**Your task**
Exactly repeat the material, dropping only the pictures.

----

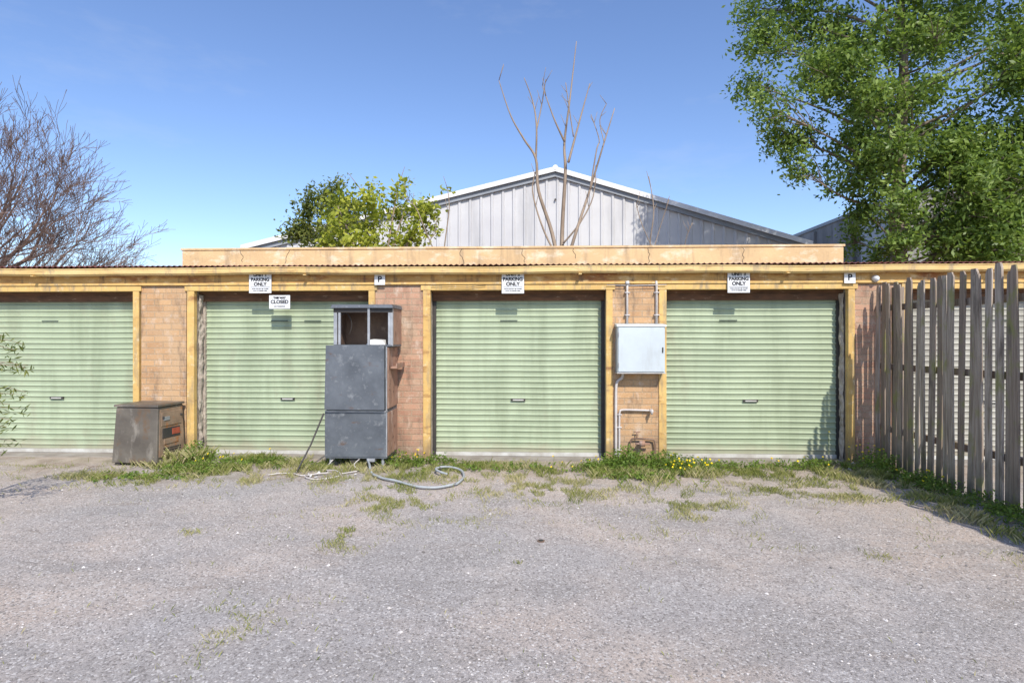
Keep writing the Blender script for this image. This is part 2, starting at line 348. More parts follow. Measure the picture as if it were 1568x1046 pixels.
for (x0,L) in ((-1.15,.30),(-.2,.2),(1.75,.36),(-3.9,.2),(3.2,.25),(-4.7,.15),(.6,.12)):
    x=x0; z=3.04; pts=[(x,1.199,z)]
    while z>3.04-L: z-=.03; x+=R(-.03,.03)+.004; pts.append((x,1.199,z))
    mb.tube(pts,.004,M_dark,4)
mb.tube([(1.75+i*.06,1.199,2.78+R(-.012,.012)-.01*i) for i in range(12)],.004,M_dark,4)
mb.obj('parapet_cracks',G)
def roller(a,b,idx,bot):
    E=empty('roller_door'); E.parent=G
    mb=MB(); z0=bot+.05; z1=2.28; pitch=.0765
    dm=M_doorw if idx==4 else M_door
    # profile of one slat: pan, then a tight rolled rib that throws a small shadow
    pr=[(0,0),(.16,.001),(.50,.002),(.62,.006),(.72,.016),(.80,.020),(.88,.016),(.95,.003)]
    zs=[]; q0=z0
    while q0<z1:
        for u,w in pr: zs.append((q0+u*pitch,w))
        q0+=pitch
    rows=len(zs)-1; nc=24; k=mb.mi(dm)
    for z,w in zs:
        for i in range(nc+1):
            x=a+.035+(b-a-.07)*i/nc
            d=.012*mn.noise(Vector((x*.8,z*.9,idx*7)))+.004*mn.noise(Vector((x*3.3,z*4,idx*3)))
            mb.v.append((x,.228-w+d,z+.006*mn.noise(Vector((x*1.1,z*.3,idx)))))
    for j in range(rows):
        for i in range(nc):
            q=j*(nc+1)+i; mb.f.append((q,q+1,q+nc+2,q+nc+1)); mb.m.append(k); mb.r.append(0)
    mb.obj('curtain',E,smooth=True)
    mb=MB()
    mb.box(a+.03,b-.03,.195,.245,bot,bot+.048,M_rail)
    mb.box(a+.001,a+.042,.185,.25,0,2.25,M_rev if idx==1 else M_dark); mb.box(b-.042,b-.001,.185,.25,0,2.25,M_dark)
    c=(a+b)/2
    mb.box(c-.10,c+.10,.198,.214,.775,.81,M_dark); mb.box(c-.075,c+.075,.190,.198,.782,.80,M_rail)
    for dx in ((-.22,),(-.24,.24),(-.25,),(-.42,),(0,))[idx]:
        mb.box(c+dx+.0,c+dx+.24,.200,.214,1.885,1.90,M_slot)
    mb.obj('rail_and_lock',E,bevel=.002)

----

**Task output**
Keep writing the Blender script for this image. This is part 2, starting at line 348. More parts follow. Measure the picture as if it were 1568x1046 pixels.
for (x0,L) in ((-1.15,.30),(-.2,.2),(1.75,.36),(-3.9,.2),(3.2,.25),(-4.7,.15),(.6,.12)):
    x=x0; z=3.04; pts=[(x,1.199,z)]
    while z>3.04-L: z-=.03; x+=R(-.03,.03)+.004; pts.append((x,1.199,z))
    mb.tube(pts,.004,M_dark,4)
mb.tube([(1.75+i*.06,1.199,2.78+R(-.012,.012)-.01*i) for i in range(12)],.004,M_dark,4)
mb.obj('parapet_cracks',G)
def roller(a,b,idx,bot):
    E=empty('roller_door'); E.parent=G
    mb=MB(); z0=bot+.05; z1=2.28; pitch=.0765
    dm=M_doorw if idx==4 else M_door
    # profile of one slat: pan, then a tight rolled rib that throws a small shadow
    pr=[(0,0),(.16,.001),(.50,.002),(.62,.006),(.72,.016),(.80,.020),(.88,.016),(.95,.003)]
    zs=[]; q0=z0
    while q0<z1:
        for u,w in pr: zs.append((q0+u*pitch,w))
        q0+=pitch
    rows=len(zs)-1; nc=24; k=mb.mi(dm)
    for z,w in zs:
        for i in range(nc+1):
            x=a+.035+(b-a-.07)*i/nc
            d=.012*mn.noise(Vector((x*.8,z*.9,idx*7)))+.004*mn.noise(Vector((x*3.3,z*4,idx*3)))
            mb.v.append((x,.228-w+d,z+.006*mn.noise(Vector((x*1.1,z*.3,idx)))))
    for j in range(rows):
        for i in range(nc):
            q=j*(nc+1)+i; mb.f.append((q,q+1,q+nc+2,q+nc+1)); mb.m.append(k); mb.r.append(0)
    mb.obj('curtain',E,smooth=True)
    mb=MB()
    mb.box(a+.03,b-.03,.195,.245,bot,bot+.048,M_rail)
    mb.box(a+.001,a+.042,.185,.25,0,2.25,M_rev if idx==1 else M_dark); mb.box(b-.042,b-.001,.185,.25,0,2.25,M_dark)
    c=(a+b)/2
    mb.box(c-.10,c+.10,.198,.214,.775,.81,M_dark); mb.box(c-.075,c+.075,.190,.198,.782,.80,M_rail)
    for dx in ((-.22,),(-.24,.24),(-.25,),(-.42,),(0,))[idx]:
        mb.box(c+dx+.0,c+dx+.24,.200,.214,1.885,1.90,M_slot)
    mb.obj('rail_and_lock',E,bevel=.002)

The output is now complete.